Ten key moments from Britain’s election campaign.

Britain’s main parties have kept tight control of the campaign for Thursday’s general election, but the spin doctors are not always successful. Here are ten key moments:
- Getting pumped
*David Cameroun
*David Cameroun
After being criticised for appearing too laid back, Prime Minister David Cameron literally rolled up his shirt sleeves and showed some passion in the last 11 days of the campaign. “If I’m getting lively about it, it’s because I feel bloody lively about it,” the Conservative leader said.
Opposition Labour leader Ed Miliband indulged in his own strong language to show his enthusiasm. “Am I tough enough? Hell, yes, I’m tough enough,” he said.
- Reachin’ out
Miliband slipped into Cockney tones when interviewed by comedian Russell Brand, whose rants against mainstream politics have made him a spokesman for disaffected youth. “Yeah, we’ve gotta deal with… that is hard yards (difficult work) but you’ve gotta do it,” Miliband said when asked about making multi-national corporations pay more tax. Cameron dismissed the interview as a “joke” but Brand, who has 9.6 million followers on Twitter, later endorsed Labour.

- “Brain fade”
A car crash radio interview given by Green Party leader Natalie Bennett, where she left long periods of silence, was an early warning to politicians to know their briefs. She later said she had suffered a “brain fade” and admitted her failure to explain the party’s housing policy had been “excruciating”.
- West Ham or Aston Villa?
In a speech, Cameron suggested that his favourite football team was West Ham United, when he had previously said it was Aston Villa. Critics in the football-loving nation said this showed Cameron was not a real fan and only pretended to be to appear more man of the people. Cameron himself blamed a Bennett-like “brain fade”.
The Conservative leader had another lapse when he described the election campaign as “career-defining”, before correcting himself to say “country-defining”.
- Unbreakable
Miliband engraved his six key campaign pledges in a 2.5-metre stone monument as proof he would keep his promises — although the stunt soon descended into farce and was roundly mocked as his “Moses moment”. One of his top aides admitted: “I don’t think anyone is suggesting that the fact that he’s carved them into stone means, you know, that he will absolutely, you know, not going to break them or anything like that.”
- Leadership bluster
Mayor of London Boris Johnson, one of the stars of the Conservative party, was repeatedly asked if he would like to become leader if Cameron lost the election and was forced to stand down. He admitted it would be a “wonderful thing” but said “it’s more likely that I will be reincarnated as an olive or blinded by a champagne cork or locked in a disused fridge”.
- Shaming UKIP
“You should be ashamed of yourself,” Welsh nationalist leader Leanne Wood told UKIP leader Nigel Farage, after he suggested in a TV debate that HIV-positive migrants should not be allowed to receive state-funded treatment in Britain.
- Back-stabbing
Conservative defence minister Michael Fallon said Miliband was willing to “stab the United Kingdom in the back” to become prime minister, in reference to the prospect of a post-election Labour deal with the Scottish National Party.
- SNP posturing?
SNP leader Nicola Sturgeon has insisted her party’s MPs would vote to keep Cameron out of office, but a leaked memo after she met France’s ambassador to Britain suggested she privately wanted him to stay. The memo said Sturgeon “confessed that she’d rather see David Cameron remain as PM (and didn’t see Ed Miliband as PM material)”.

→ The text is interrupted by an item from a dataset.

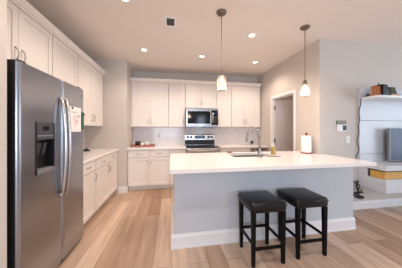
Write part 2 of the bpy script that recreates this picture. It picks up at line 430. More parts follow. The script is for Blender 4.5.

One possible reason could be that a Cameron win might make another referendum on Scottish independence more likely. She condemned the story as “100 percent untrue” and it appeared to do little to dent her party’s prospects of a landslide victory in Scotland.
- Dark room antics
Cameron urged voters to give his party a majority so he could deliver his manifesto, “rather than having it bartered away in a darkened room” during coalition negotiations. Liberal Democrat leader Nick Clegg, who has been in coalition with Cameron for the past five years, said that any party leader who thought they would win a majority needed “to go and lie down in that darkened room”.